Are you able to quote each entry exactly as written?

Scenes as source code

++++++++++

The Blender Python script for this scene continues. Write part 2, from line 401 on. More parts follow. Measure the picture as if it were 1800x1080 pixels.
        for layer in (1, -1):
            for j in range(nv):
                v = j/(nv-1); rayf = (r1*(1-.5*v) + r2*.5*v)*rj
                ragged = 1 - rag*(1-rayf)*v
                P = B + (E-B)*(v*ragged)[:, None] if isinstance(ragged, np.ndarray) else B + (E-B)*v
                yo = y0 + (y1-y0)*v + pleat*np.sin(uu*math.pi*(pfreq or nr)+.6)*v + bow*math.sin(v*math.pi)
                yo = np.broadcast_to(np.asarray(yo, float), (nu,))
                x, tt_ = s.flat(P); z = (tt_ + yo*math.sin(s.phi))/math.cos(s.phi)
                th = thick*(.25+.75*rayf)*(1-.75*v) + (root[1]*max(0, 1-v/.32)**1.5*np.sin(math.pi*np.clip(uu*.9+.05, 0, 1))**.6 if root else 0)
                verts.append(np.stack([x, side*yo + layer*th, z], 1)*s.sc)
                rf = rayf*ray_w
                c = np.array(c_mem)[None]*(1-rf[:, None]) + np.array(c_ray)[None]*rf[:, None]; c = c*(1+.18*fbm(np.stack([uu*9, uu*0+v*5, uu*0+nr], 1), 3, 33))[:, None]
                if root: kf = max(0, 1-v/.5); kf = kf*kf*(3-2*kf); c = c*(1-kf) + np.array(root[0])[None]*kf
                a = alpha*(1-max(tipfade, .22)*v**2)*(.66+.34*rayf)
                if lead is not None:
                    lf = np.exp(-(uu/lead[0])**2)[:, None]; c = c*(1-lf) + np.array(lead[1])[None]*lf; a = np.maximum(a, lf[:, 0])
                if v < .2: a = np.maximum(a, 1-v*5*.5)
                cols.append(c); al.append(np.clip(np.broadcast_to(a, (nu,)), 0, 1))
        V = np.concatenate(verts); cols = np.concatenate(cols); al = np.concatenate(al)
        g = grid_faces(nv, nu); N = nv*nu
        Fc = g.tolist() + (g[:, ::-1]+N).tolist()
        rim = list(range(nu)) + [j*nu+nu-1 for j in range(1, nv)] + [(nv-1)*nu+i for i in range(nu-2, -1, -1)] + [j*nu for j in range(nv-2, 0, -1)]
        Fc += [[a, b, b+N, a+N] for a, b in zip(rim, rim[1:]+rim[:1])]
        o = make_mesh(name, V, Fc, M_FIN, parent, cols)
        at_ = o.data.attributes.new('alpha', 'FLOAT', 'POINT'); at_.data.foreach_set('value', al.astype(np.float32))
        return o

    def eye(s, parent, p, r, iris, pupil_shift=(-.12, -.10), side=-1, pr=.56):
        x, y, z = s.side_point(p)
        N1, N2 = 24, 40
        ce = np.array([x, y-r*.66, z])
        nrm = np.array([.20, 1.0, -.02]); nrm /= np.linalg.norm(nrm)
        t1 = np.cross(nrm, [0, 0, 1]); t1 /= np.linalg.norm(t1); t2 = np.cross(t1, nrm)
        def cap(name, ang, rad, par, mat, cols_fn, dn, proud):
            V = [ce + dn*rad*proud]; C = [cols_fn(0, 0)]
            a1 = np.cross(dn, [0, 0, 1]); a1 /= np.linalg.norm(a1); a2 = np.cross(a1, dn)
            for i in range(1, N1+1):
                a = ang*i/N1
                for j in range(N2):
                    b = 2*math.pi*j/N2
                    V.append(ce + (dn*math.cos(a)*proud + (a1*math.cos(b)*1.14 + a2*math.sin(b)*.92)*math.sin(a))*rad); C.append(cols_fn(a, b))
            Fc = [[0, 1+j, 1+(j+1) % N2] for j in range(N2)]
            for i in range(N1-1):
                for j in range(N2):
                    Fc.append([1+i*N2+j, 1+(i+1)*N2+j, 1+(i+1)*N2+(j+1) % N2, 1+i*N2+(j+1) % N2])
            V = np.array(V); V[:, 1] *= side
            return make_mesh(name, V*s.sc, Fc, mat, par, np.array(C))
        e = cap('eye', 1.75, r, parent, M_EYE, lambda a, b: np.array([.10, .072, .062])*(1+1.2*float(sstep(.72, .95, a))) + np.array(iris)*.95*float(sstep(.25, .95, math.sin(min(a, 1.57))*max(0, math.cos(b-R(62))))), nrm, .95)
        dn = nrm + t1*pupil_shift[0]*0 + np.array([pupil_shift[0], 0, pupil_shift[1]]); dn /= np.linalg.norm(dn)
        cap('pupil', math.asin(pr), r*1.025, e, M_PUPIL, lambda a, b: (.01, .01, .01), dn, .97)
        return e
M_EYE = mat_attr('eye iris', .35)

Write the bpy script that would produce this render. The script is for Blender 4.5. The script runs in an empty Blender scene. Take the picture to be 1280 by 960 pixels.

++++++++++

TASK ANSWER:
The Blender Python script for this scene continues. Write part 2, from line 401 on. More parts follow. Measure the picture as if it were 1800x1080 pixels.
        for layer in (1, -1):
            for j in range(nv):
                v = j/(nv-1); rayf = (r1*(1-.5*v) + r2*.5*v)*rj
                ragged = 1 - rag*(1-rayf)*v
                P = B + (E-B)*(v*ragged)[:, None] if isinstance(ragged, np.ndarray) else B + (E-B)*v
                yo = y0 + (y1-y0)*v + pleat*np.sin(uu*math.pi*(pfreq or nr)+.6)*v + bow*math.sin(v*math.pi)
                yo = np.broadcast_to(np.asarray(yo, float), (nu,))
                x, tt_ = s.flat(P); z = (tt_ + yo*math.sin(s.phi))/math.cos(s.phi)
                th = thick*(.25+.75*rayf)*(1-.75*v) + (root[1]*max(0, 1-v/.32)**1.5*np.sin(math.pi*np.clip(uu*.9+.05, 0, 1))**.6 if root else 0)
                verts.append(np.stack([x, side*yo + layer*th, z], 1)*s.sc)
                rf = rayf*ray_w
                c = np.array(c_mem)[None]*(1-rf[:, None]) + np.array(c_ray)[None]*rf[:, None]; c = c*(1+.18*fbm(np.stack([uu*9, uu*0+v*5, uu*0+nr], 1), 3, 33))[:, None]
                if root: kf = max(0, 1-v/.5); kf = kf*kf*(3-2*kf); c = c*(1-kf) + np.array(root[0])[None]*kf
                a = alpha*(1-max(tipfade, .22)*v**2)*(.66+.34*rayf)
                if lead is not None:
                    lf = np.exp(-(uu/lead[0])**2)[:, None]; c = c*(1-lf) + np.array(lead[1])[None]*lf; a = np.maximum(a, lf[:, 0])
                if v < .2: a = np.maximum(a, 1-v*5*.5)
                cols.append(c); al.append(np.clip(np.broadcast_to(a, (nu,)), 0, 1))
        V = np.concatenate(verts); cols = np.concatenate(cols); al = np.concatenate(al)
        g = grid_faces(nv, nu); N = nv*nu
        Fc = g.tolist() + (g[:, ::-1]+N).tolist()
        rim = list(range(nu)) + [j*nu+nu-1 for j in range(1, nv)] + [(nv-1)*nu+i for i in range(nu-2, -1, -1)] + [j*nu for j in range(nv-2, 0, -1)]
        Fc += [[a, b, b+N, a+N] for a, b in zip(rim, rim[1:]+rim[:1])]
        o = make_mesh(name, V, Fc, M_FIN, parent, cols)
        at_ = o.data.attributes.new('alpha', 'FLOAT', 'POINT'); at_.data.foreach_set('value', al.astype(np.float32))
        return o

    def eye(s, parent, p, r, iris, pupil_shift=(-.12, -.10), side=-1, pr=.56):
        x, y, z = s.side_point(p)
        N1, N2 = 24, 40
        ce = np.array([x, y-r*.66, z])
        nrm = np.array([.20, 1.0, -.02]); nrm /= np.linalg.norm(nrm)
        t1 = np.cross(nrm, [0, 0, 1]); t1 /= np.linalg.norm(t1); t2 = np.cross(t1, nrm)
        def cap(name, ang, rad, par, mat, cols_fn, dn, proud):
            V = [ce + dn*rad*proud]; C = [cols_fn(0, 0)]
            a1 = np.cross(dn, [0, 0, 1]); a1 /= np.linalg.norm(a1); a2 = np.cross(a1, dn)
            for i in range(1, N1+1):
                a = ang*i/N1
                for j in range(N2):
                    b = 2*math.pi*j/N2
                    V.append(ce + (dn*math.cos(a)*proud + (a1*math.cos(b)*1.14 + a2*math.sin(b)*.92)*math.sin(a))*rad); C.append(cols_fn(a, b))
            Fc = [[0, 1+j, 1+(j+1) % N2] for j in range(N2)]
            for i in range(N1-1):
                for j in range(N2):
                    Fc.append([1+i*N2+j, 1+(i+1)*N2+j, 1+(i+1)*N2+(j+1) % N2, 1+i*N2+(j+1) % N2])
            V = np.array(V); V[:, 1] *= side
            return make_mesh(name, V*s.sc, Fc, mat, par, np.array(C))
        e = cap('eye', 1.75, r, parent, M_EYE, lambda a, b: np.array([.10, .072, .062])*(1+1.2*float(sstep(.72, .95, a))) + np.array(iris)*.95*float(sstep(.25, .95, math.sin(min(a, 1.57))*max(0, math.cos(b-R(62))))), nrm, .95)
        dn = nrm + t1*pupil_shift[0]*0 + np.array([pupil_shift[0], 0, pupil_shift[1]]); dn /= np.linalg.norm(dn)
        cap('pupil', math.asin(pr), r*1.025, e, M_PUPIL, lambda a, b: (.01, .01, .01), dn, .97)
        return e
M_EYE = mat_attr('eye iris', .35)

Write the bpy script that would produce this render. The script is for Blender 4.5. The script runs in an empty Blender scene. Take the picture to be 1280 by 960 pixels.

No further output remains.